Exercise goal -> Scan the material for the word "this", and copy each line where it shows up.

Record set ->
======
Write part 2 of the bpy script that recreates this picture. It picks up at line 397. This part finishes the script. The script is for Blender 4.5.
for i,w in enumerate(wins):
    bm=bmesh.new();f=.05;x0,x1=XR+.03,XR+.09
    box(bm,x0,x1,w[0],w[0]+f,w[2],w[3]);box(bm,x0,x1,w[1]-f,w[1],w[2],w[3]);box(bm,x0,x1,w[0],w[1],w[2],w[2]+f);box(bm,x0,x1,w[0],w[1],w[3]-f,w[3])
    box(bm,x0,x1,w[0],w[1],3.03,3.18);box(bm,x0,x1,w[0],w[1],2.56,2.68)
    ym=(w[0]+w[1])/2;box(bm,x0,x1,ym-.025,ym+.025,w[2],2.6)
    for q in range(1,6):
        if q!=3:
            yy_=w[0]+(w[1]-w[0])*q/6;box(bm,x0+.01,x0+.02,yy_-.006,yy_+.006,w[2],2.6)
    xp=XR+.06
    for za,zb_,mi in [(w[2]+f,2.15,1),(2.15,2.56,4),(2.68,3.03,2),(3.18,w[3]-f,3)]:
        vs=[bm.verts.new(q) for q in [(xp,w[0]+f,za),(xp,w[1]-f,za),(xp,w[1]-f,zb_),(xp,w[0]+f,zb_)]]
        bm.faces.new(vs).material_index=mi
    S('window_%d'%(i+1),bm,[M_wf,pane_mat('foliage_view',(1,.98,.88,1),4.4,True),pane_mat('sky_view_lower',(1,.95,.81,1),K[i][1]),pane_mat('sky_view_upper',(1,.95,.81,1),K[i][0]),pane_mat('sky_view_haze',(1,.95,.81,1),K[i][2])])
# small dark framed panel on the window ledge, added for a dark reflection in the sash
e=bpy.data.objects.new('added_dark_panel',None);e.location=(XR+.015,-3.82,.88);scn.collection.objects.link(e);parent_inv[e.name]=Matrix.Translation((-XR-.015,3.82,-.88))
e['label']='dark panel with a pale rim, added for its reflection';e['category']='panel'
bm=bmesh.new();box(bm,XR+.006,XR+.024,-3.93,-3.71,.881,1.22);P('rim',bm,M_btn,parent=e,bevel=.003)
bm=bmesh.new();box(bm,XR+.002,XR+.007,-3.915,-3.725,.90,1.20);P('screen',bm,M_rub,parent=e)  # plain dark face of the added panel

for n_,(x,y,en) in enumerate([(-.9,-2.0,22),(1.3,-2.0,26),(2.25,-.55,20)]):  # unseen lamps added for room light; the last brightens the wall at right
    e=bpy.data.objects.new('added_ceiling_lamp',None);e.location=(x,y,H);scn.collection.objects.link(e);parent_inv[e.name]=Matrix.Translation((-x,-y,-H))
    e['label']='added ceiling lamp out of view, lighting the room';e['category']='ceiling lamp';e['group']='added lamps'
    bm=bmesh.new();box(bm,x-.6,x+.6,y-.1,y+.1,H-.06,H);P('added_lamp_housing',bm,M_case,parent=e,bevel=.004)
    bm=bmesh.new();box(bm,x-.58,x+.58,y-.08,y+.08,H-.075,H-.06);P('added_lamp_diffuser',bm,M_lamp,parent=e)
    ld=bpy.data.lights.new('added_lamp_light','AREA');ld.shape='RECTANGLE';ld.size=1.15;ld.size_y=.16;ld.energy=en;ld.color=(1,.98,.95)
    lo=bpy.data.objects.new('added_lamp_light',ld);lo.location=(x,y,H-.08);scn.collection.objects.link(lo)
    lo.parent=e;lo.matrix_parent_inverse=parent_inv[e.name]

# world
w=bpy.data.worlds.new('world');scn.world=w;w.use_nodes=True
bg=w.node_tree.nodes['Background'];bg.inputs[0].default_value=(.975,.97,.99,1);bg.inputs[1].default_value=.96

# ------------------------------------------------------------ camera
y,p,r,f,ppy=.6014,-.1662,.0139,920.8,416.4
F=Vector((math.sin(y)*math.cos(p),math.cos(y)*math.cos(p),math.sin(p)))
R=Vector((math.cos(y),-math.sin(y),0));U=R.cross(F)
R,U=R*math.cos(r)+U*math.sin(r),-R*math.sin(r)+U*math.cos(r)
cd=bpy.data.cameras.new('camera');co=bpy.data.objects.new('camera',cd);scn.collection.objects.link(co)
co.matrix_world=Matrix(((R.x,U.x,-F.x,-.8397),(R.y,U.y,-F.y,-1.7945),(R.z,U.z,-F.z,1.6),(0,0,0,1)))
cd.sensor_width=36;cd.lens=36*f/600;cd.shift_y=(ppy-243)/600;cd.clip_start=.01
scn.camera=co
======
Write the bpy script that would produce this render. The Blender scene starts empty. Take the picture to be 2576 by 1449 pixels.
======
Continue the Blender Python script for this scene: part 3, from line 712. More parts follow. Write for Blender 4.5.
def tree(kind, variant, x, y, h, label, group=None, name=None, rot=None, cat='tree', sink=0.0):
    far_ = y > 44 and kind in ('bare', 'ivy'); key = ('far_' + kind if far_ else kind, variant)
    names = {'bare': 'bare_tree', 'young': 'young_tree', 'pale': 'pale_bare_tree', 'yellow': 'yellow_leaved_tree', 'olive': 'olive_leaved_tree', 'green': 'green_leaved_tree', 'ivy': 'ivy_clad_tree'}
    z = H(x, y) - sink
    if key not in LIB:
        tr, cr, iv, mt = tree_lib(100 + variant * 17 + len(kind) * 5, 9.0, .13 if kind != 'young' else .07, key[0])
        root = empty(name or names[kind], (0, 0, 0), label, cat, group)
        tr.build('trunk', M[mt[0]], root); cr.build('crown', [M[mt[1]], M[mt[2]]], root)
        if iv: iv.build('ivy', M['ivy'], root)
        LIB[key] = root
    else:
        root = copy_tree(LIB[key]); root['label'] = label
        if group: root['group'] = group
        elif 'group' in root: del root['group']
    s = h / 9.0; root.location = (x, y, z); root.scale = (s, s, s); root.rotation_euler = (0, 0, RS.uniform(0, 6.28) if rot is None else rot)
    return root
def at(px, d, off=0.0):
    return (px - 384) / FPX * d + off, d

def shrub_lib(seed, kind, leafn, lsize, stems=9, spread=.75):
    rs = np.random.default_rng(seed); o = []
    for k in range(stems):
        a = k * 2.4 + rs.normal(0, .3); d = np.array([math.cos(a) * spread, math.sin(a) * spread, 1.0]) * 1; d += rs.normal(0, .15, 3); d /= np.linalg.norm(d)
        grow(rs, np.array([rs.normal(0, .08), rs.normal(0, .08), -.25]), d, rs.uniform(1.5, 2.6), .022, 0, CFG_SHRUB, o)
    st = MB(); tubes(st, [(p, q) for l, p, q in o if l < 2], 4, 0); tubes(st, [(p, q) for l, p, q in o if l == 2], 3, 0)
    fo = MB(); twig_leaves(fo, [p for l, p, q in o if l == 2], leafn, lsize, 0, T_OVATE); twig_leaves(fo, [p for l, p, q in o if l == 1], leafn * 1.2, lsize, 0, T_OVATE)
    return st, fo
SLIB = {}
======
Reply to the task ->
Write part 2 of the bpy script that recreates this picture. It picks up at line 397. This part finishes the script. The script is for Blender 4.5.
Write the bpy script that would produce this render. The Blender scene starts empty. Take the picture to be 2576 by 1449 pixels.
Continue the Blender Python script for this scene: part 3, from line 712. More parts follow. Write for Blender 4.5.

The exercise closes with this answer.